Burning Up
THE IMPOSSIBLE, irresistible person inhabiting the character of Jack Terricloth—crooning punk rocker, suave belligerent, bon vivant, self-proclaimed anarchist, and “friend to the friendless”—died this past May in his apartment in Queens, just short of his fifty-first birthday. Or perhaps it is more accurate to say that the character had consumed the person long before the body wore out.
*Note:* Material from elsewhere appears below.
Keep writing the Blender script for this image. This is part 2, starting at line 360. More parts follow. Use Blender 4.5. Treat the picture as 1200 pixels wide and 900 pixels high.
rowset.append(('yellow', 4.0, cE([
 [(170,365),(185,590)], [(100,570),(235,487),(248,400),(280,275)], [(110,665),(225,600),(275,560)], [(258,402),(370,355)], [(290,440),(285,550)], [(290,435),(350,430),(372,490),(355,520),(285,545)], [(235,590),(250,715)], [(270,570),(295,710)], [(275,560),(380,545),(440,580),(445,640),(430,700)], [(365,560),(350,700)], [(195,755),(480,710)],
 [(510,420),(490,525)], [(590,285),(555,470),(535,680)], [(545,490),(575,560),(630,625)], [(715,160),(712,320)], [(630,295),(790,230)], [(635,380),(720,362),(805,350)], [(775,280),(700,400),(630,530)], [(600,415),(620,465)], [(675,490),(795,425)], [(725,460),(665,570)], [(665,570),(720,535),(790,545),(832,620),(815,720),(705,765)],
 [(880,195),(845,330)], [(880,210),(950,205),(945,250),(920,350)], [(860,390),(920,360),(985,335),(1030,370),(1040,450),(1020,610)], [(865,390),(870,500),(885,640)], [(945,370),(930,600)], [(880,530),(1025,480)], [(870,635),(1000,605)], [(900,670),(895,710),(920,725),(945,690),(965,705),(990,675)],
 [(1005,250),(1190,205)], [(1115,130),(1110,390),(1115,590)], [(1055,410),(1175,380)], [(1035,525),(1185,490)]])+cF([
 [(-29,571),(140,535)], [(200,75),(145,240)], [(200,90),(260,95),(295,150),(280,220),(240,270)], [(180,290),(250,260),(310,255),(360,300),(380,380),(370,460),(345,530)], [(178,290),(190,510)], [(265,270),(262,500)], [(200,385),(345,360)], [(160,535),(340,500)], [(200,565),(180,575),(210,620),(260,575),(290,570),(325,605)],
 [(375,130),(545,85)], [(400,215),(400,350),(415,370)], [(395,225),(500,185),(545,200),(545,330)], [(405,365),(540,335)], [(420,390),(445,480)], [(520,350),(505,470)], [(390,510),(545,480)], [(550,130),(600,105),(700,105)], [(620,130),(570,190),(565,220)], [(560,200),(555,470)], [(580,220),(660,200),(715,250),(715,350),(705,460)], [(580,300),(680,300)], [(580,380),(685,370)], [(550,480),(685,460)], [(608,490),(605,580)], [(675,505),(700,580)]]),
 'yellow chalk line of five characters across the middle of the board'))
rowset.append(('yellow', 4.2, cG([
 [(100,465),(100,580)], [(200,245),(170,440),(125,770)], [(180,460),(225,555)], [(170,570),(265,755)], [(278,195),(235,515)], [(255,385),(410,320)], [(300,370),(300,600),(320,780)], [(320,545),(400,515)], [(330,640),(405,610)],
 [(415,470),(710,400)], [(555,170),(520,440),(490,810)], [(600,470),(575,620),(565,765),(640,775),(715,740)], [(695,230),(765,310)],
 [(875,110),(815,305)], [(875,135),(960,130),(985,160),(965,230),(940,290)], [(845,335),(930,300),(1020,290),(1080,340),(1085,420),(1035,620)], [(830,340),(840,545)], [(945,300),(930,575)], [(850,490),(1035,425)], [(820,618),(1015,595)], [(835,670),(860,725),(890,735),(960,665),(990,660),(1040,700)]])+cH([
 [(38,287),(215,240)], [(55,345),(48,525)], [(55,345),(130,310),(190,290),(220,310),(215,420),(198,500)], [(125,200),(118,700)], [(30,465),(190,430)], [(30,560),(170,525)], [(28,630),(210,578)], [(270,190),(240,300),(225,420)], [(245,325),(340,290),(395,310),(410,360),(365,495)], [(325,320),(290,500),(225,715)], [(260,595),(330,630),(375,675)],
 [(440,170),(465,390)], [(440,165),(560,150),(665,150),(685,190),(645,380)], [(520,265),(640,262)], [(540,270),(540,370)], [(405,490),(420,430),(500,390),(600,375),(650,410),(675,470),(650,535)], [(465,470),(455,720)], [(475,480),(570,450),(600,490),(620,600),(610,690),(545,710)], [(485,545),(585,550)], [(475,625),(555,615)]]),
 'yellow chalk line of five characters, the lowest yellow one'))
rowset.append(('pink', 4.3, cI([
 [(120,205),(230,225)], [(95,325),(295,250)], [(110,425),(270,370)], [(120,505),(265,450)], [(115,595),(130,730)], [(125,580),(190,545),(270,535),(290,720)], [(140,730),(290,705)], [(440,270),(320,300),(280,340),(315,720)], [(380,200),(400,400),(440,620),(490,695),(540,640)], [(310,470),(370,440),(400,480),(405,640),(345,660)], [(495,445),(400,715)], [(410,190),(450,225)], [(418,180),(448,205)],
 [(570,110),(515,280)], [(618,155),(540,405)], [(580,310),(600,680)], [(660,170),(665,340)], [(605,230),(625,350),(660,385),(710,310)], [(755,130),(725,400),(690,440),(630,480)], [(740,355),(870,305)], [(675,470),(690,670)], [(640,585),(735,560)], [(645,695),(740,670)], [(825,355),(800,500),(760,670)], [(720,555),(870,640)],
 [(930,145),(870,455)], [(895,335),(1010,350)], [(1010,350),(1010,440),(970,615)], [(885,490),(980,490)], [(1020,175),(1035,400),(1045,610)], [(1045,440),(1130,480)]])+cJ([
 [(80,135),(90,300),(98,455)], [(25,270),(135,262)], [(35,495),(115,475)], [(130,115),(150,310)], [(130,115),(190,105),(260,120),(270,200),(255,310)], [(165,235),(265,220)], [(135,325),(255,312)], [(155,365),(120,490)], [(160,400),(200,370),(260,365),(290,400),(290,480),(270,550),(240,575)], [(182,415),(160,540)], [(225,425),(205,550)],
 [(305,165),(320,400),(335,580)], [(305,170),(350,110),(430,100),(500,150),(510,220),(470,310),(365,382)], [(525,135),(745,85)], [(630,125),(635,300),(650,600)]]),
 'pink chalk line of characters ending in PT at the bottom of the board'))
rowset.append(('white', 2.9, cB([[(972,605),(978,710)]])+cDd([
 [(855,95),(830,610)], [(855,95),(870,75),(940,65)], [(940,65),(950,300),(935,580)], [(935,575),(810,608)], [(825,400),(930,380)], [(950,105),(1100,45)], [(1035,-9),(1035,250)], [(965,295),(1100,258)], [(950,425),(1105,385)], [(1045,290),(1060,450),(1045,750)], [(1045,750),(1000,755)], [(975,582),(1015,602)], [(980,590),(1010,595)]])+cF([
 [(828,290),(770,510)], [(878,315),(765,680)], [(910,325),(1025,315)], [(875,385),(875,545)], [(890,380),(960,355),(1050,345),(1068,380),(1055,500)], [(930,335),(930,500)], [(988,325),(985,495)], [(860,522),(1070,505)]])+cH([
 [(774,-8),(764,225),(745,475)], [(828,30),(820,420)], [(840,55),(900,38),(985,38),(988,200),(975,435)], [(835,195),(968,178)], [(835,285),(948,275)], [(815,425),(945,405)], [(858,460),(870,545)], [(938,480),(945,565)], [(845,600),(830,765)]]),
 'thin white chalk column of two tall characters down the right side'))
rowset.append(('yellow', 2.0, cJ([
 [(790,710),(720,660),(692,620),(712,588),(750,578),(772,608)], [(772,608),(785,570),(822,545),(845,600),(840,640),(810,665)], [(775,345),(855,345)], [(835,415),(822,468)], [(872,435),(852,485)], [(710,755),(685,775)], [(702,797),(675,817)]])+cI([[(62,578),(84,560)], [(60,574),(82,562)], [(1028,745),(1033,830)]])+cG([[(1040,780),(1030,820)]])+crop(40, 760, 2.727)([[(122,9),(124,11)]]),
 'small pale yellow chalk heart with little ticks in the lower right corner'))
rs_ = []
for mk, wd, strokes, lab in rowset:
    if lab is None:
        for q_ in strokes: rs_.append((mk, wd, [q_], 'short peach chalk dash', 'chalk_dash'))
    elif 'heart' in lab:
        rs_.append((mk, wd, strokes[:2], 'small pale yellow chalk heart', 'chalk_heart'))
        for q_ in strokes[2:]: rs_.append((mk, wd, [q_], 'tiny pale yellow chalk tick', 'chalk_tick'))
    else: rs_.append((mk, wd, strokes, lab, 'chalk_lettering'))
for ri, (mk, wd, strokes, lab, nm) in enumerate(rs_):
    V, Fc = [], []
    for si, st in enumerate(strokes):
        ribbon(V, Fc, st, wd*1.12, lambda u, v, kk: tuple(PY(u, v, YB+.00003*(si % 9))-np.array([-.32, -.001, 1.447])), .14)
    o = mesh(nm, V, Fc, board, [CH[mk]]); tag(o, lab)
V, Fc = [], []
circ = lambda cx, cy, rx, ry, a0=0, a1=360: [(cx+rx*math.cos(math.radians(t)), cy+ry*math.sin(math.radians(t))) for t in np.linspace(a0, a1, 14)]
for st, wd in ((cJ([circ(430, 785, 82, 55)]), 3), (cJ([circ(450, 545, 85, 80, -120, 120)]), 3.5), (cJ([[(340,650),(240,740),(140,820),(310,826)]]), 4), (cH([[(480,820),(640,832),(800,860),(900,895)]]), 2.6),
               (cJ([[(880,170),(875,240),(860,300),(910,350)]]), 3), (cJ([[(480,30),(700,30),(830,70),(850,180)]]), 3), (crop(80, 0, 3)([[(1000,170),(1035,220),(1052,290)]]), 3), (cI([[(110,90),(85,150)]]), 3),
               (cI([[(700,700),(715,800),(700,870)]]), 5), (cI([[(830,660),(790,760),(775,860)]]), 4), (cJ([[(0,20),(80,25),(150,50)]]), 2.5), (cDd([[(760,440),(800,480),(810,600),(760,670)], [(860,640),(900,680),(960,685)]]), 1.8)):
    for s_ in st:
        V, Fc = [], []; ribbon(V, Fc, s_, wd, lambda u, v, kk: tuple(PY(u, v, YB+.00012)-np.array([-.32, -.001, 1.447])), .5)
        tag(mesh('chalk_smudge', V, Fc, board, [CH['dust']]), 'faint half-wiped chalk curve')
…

“Tell me about a complicated man” begins Emily Wilson’s translation of The Odyssey. Terricloth (born Peter Ventantonio, native to Bridgewater, New Jersey) was, for almost twenty-five years, the singer and fount of the punk rock group known as The World/ Inferno Friendship Society. Though the conceptual framework and aesthetic were thoroughly his, I’m avoiding the term “leader” in deference to both his self-professed anarchism and his resistance to the sort of responsibility or ambition that might characterize a traditional bandleader. (He might have preferred “instigator,” or “inciter.”) What started as a rock-rejecting studio project for then-Ventantonio (or Pete V, or even Pete Five) and his high school friend Scott Hollingsworth, in the wake of the dissolution of their band Sticks & Stones, passed through a chaotic phase as a loose collective in the gentrifying Williamsburg of the late 1990s, before going through three or four waves of lineups in the twenty-first century. The charismatic magnetism of his person was the through-line. I was a member of a nine-piece version that operated between roughly 2000 and 2007. It is not much of an overstatement to say that he had more influence on my life than anyone outside my immediate family.